CAD: The US dollar fell to nine-day lows against the Canadian dollar yesterday, near CAD1.4300. Follow-through selling pushed it to almost CAD1.4270 so far today. Last month's low was set closer to CAD1.4260. The next area of support is around CAD1.4200. Unlike yesterday, today's move is taking place as Canada's two-year discount narrows a little. Yesterday, it reached a new 28-year extreme over 160 bp. The 10-year differential has also narrowed from yesterday's record high above 150 bp. It appears that the economic disruption from the tariff threat and some assessment of the odds that some tariff will be implement has prompted the swaps market to the risk of lower terminal rate by the Bank of Canada. A week ago, the swaps, market was pricing about 45 bp of cuts in the remainder of the year, and now it is discounting almost 65 bp.

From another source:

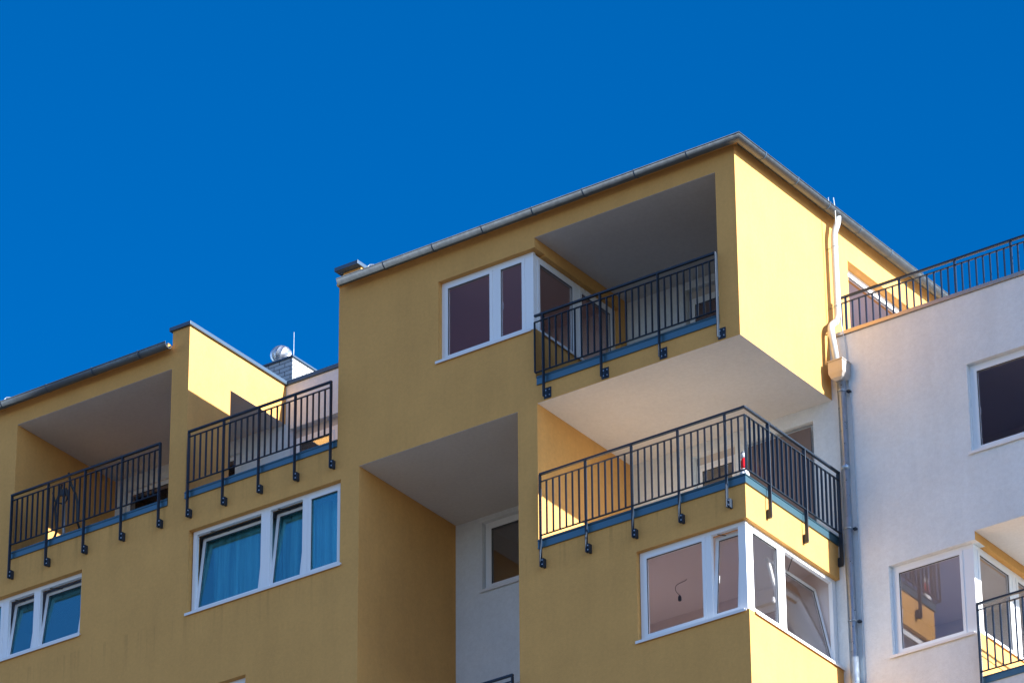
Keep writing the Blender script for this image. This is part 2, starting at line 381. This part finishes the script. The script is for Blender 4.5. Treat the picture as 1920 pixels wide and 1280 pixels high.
# ------------------------------------------------------------------ windows
def window(parent, P, u, n, width, z0, z1, lights, setback=0.09, glass=GL, sill=True, post0=0, post1=0, handle=None, roller=0.0, sill_ext=0.04, fw=0.07):
    """P: (x,y) at u=0 on the wall face; u, n unit axis vectors; lights: (u0,u1,kind) kind f fixed, s sash, t tilted inwards, with optional angle"""
    u = Vector((*u, 0)); n = Vector((*n, 0)); P = Vector((*P, 0))
    def lb(m, a0, a1, d0, d1, c0, c1):
        p = P + u * a0 + n * d0; q = P + u * a1 + n * d1
        return m.box(p.x, q.x, p.y, q.y, c0, c1)
    f = MB(); o0 = -setback; o1 = -setback - 0.07
    zt = z1 - roller
    lb(f, 0, width, o1, o0, z0, z0 + fw); lb(f, 0, width, o1, o0, zt - fw, zt)
    edges = [0] + [v for l in lights for v in l[:2]] + [width]
    for i in range(0, len(edges), 2):
        lb(f, edges[i], edges[i + 1], o1, o0, z0 + fw, zt - fw)
        if edges[i + 1] - edges[i] > 0.12 and 0 < i < len(edges) - 2:   # joint cover strip on wide mullions
            mid = (edges[i] + edges[i + 1]) / 2
            lb(f, mid - .03, mid + .03, o0, o0 + .006, z0 + fw, zt - fw)
    fr = f.build('window', FRM, parent, 0.004)
    if roller:
        b = MB(); lb(b, 0, width, o1, o0 - 0.015, zt + .003, z1); b.build('roller_box', SHUTL, fr)
    for l in lights:
        a, b_, kind = l[0], l[1], l[2]; ang = l[3] if len(l) > 3 else 7
        sw = 0.055
        s0 = z0 + fw; s1 = zt - fw
        sh = MB(); d0, d1 = o0 - 0.052, o0 - 0.008 if kind != 't' else o0 - 0.012
        if kind != 't': d1 = o0 + 0.010
        lb(sh, a, b_, d0, d1, s0, s0 + sw); lb(sh, a, b_, d0, d1, s1 - sw, s1)
        lb(sh, a, a + sw, d0, d1, s0 + sw, s1 - sw); lb(sh, b_ - sw, b_, d0, d1, s0 + sw, s1 - sw)
        se = MB(); e = sw; k = 0.008; dd0, dd1 = d1 - 0.022, d1 - 0.012
        lb(se, a + e, b_ - e, dd0, dd1, s0 + e, s0 + e + k); lb(se, a + e, b_ - e, dd0, dd1, s1 - e - k * 1.5, s1 - e)
        lb(se, a + e, a + e + k, dd0, dd1, s0 + e + k, s1 - e - k); lb(se, b_ - e - k, b_ - e, dd0, dd1, s0 + e + k, s1 - e - k)
        pn = MB(); lb(pn, a + sw - .004, b_ - sw + .004, d1 - 0.034, d1 - 0.026, s0 + sw - .004, s1 - sw + .004)
        objs = [(sh, 'sash', FRM), (se, 'seal', SEAL), (pn, 'pane', glass)]
        if handle and handle[0] <= a + .01 <= handle[1]:
            h = MB(); lb(h, a + .012, a + .036, d0 - .05, d0, (s0 + s1) / 2 - .06, (s0 + s1) / 2 + .07); objs.append((h, 'handle', FRM))
        if kind == 't':
            piv = P + n * d0 + Vector((0, 0, s0)); R_ = Matrix.Rotation(math.radians(ang), 4, -(u))
            # top must lean inwards (against n)
            test = R_ @ Vector((0, 0, 1))
            if test.dot(n) > 0: R_ = Matrix.Rotation(-math.radians(ang), 4, -(u))
            M = Matrix.Translation(piv) @ R_ @ Matrix.Translation(-piv)
            for ob in objs: ob[0].xform(M)
            top = M @ (P + u * (a + (b_ - a) * .45) + n * d0 + Vector((0, 0, s1)))
            st = MB(); q = P + u * (a + (b_ - a) * .2) + n * (o0 - .03) + Vector((0, 0, s1 - .004))
            st.tube([top, q], 0.007, 6); objs.append((st, 'stay_arm', SEAL))
        for ob, nm, mt in objs: ob.build(nm, mt, fr)
    if sill:
        s_ = MB(); lb(s_, -sill_ext, width + (0.0 if post1 else sill_ext), o0, 0.035, z0 - 0.006, z0 + 0.012)
        lb(s_, -sill_ext, width + (0.035 if post1 else sill_ext), 0.028, 0.036, z0 - 0.035, z0 - 0.006)
        s_.build('sill', SILL, fr)
    return fr
X, Y = (1, 0), (0, 1); F = (0, -1); Sx = (1, 0)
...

AUD: The Australian dollar overcome resistance near $0.6240 yesterday, the (61.8%) retracement of the leg down from the January 24 high ($0.6330) to Monday's low (~$0.6090). It rose to about $0.6290. A move above $0.6300 targets last month's high near $0.6330. Australia saw the final services and composite PMI. The first increase in the composite since last October was confirmed and the final estimate stands at 51.1, up from 50.3 initially. It had stood at 50.2 for the last three months of 2024. Australia reports its December goods trade balance tomorrow. It is expected to narrow to about A$6.5 bln. In the first 11 months of 2024, Australia's goods trade surplus narrowed to about A$66.2 bln from A$111.9 bln in the Jan-Nov 2023 period.
MXN: The demand for the peso appears to have been exhausted by its nearly 5% recovery on Monday. Despite posting a key reversal by making a new high and then closing below the previous session's low, there was no follow-through dollar selling yesterday. The US dollar found support near MXN20.3150 in the Asia Pacific session on Tuesday, and it held through the North American session before it recovered to test resistance near MXN20.60. It reached MXN20.64 today, but is better offered in late in the European morning. The postponement of US tariffs and the subsequent recovery of peso makes it more likely that the central bank would deliver a half-point rate cut tomorrow. Economists surveyed by Bloomberg had mostly forecast the larger move after the unexpectedly large contraction in Q4 GDP (-0.6% vs. median forecast in Bloomberg's survey of a 0.2% decline in output), but the swaps market was less sanguine.